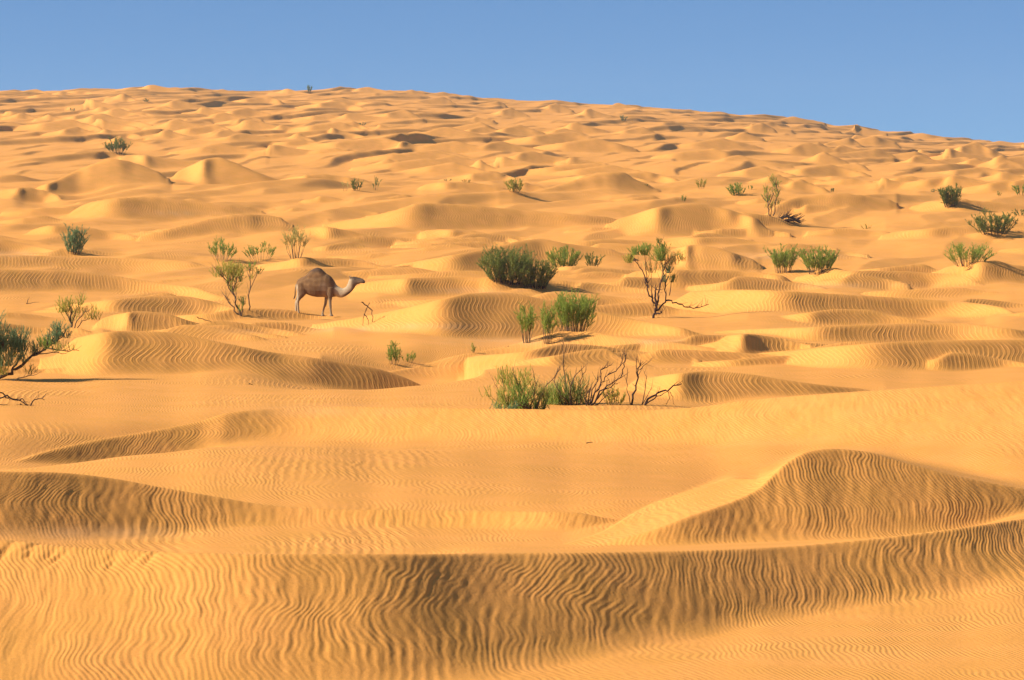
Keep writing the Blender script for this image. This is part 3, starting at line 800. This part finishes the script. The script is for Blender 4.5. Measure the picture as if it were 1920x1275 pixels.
traced('crooked little tree with bare dark trunk and bright green tufts', 1227, 597,
       [([(1225,600),(1228,588),(1229,575),(1224,562),(1218,552),(1214,538),(1212,524)],5,.1), ([(1229,576),(1228,560),(1229,546),(1231,543)],5,-.1), ([(1231,585),(1241,573),(1250,563),(1247,545),(1249,530),(1254,518)],3.6,.3), ([(1231,580),(1234,560),(1237,535),(1242,520),(1246,505),(1250,488)],3.6,-.2),
        ([(1250,563),(1262,566),(1278,573),(1295,577),(1312,579),(1330,571)],3.2,.2), ([(1214,530),(1204,508),(1192,490),(1184,480)],2.4,.1), ([(1216,540),(1212,515),(1211,492),(1210,475)],2.2,.3), ([(1244,515),(1240,495),(1237,472),(1236,455)],2.4,-.2), ([(1250,495),(1262,482),(1276,476)],2,.2), ([(1228,590),(1238,588),(1240,585)],3.4,-.2), ([(1226,575),(1222,545),(1222,505)],1.6,.3), ([(1256,555),(1258,530),(1262,515)],1.8,.1)],
       [(1180,484,11,'yellow',289,.1),(1190,470,10,'green',289,.1),(1211,468,13,'green',391,.3),(1237,476,15,'green',510,-.2),(1241,463,10,'green',255,-.2),(1235,452,6,'dark',153,-.2),(1259,484,15,'dry',187,.1),(1278,480,12,'yellow',119,.2),(1255,504,10,'blue',221,.1),(1262,522,9,'dark',221,.1),(1222,498,16,'dry',102,.2),(1246,522,9,'blue',136,.0),(1240,495,14,'dry',102,-.1)],
       name='small_tree', cat='tree', bark=DARK, twig=2)
# right side
broom('green bush of straight stems, single rounded clump of the pair on the bright flat', 1468, 513, 56, 56, 'green', 34, 1.3, .22, BARK, clumps=6, flat=.2)
broom('green double clump of straight stems, wider one of the pair on the bright flat', 1536, 516, 80, 56, 'green', 46, 1.3, .22, BARK, clumps=8, flat=.22)
traced('slender tree with small leaf tufts along two stems next to dark dead brushwood', 1445, 412,
       [([(1443,412),(1441,395),(1439,378),(1437,362)],2.8,.2), ([(1449,411),(1453,395),(1455,380),(1457,365),(1452,345)],2.4,-.2), ([(1441,392),(1448,376),(1452,362)],1.6,.1), ([(1446,412),(1447,396),(1450,384)],1.8,.2)],
       [(1437,362,9,'yellow',130,.1),(1440,376,9,'green',130,.1),(1456,368,9,'yellow',120,.0),(1453,350,9,'green',130,.0),(1448,340,7,'green',80,.0),(1443,390,8,'yellow',80,.1),(1455,384,8,'yellow',80,.0)], name='small_tree', cat='tree', twig=3)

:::

Except for the pictures, copy the material above exactly.

_FULL ANSWER_.
Keep writing the Blender script for this image. This is part 3, starting at line 800. This part finishes the script. The script is for Blender 4.5. Measure the picture as if it were 1920x1275 pixels.
traced('crooked little tree with bare dark trunk and bright green tufts', 1227, 597,
       [([(1225,600),(1228,588),(1229,575),(1224,562),(1218,552),(1214,538),(1212,524)],5,.1), ([(1229,576),(1228,560),(1229,546),(1231,543)],5,-.1), ([(1231,585),(1241,573),(1250,563),(1247,545),(1249,530),(1254,518)],3.6,.3), ([(1231,580),(1234,560),(1237,535),(1242,520),(1246,505),(1250,488)],3.6,-.2),
        ([(1250,563),(1262,566),(1278,573),(1295,577),(1312,579),(1330,571)],3.2,.2), ([(1214,530),(1204,508),(1192,490),(1184,480)],2.4,.1), ([(1216,540),(1212,515),(1211,492),(1210,475)],2.2,.3), ([(1244,515),(1240,495),(1237,472),(1236,455)],2.4,-.2), ([(1250,495),(1262,482),(1276,476)],2,.2), ([(1228,590),(1238,588),(1240,585)],3.4,-.2), ([(1226,575),(1222,545),(1222,505)],1.6,.3), ([(1256,555),(1258,530),(1262,515)],1.8,.1)],
       [(1180,484,11,'yellow',289,.1),(1190,470,10,'green',289,.1),(1211,468,13,'green',391,.3),(1237,476,15,'green',510,-.2),(1241,463,10,'green',255,-.2),(1235,452,6,'dark',153,-.2),(1259,484,15,'dry',187,.1),(1278,480,12,'yellow',119,.2),(1255,504,10,'blue',221,.1),(1262,522,9,'dark',221,.1),(1222,498,16,'dry',102,.2),(1246,522,9,'blue',136,.0),(1240,495,14,'dry',102,-.1)],
       name='small_tree', cat='tree', bark=DARK, twig=2)
# right side
broom('green bush of straight stems, single rounded clump of the pair on the bright flat', 1468, 513, 56, 56, 'green', 34, 1.3, .22, BARK, clumps=6, flat=.2)
broom('green double clump of straight stems, wider one of the pair on the bright flat', 1536, 516, 80, 56, 'green', 46, 1.3, .22, BARK, clumps=8, flat=.22)
traced('slender tree with small leaf tufts along two stems next to dark dead brushwood', 1445, 412,
       [([(1443,412),(1441,395),(1439,378),(1437,362)],2.8,.2), ([(1449,411),(1453,395),(1455,380),(1457,365),(1452,345)],2.4,-.2), ([(1441,392),(1448,376),(1452,362)],1.6,.1), ([(1446,412),(1447,396),(1450,384)],1.8,.2)],
       [(1437,362,9,'yellow',130,.1),(1440,376,9,'green',130,.1),(1456,368,9,'yellow',120,.0),(1453,350,9,'green',130,.0),(1448,340,7,'green',80,.0),(1443,390,8,'yellow',80,.1),(1455,384,8,'yellow',80,.0)], name='small_tree', cat='tree', twig=3)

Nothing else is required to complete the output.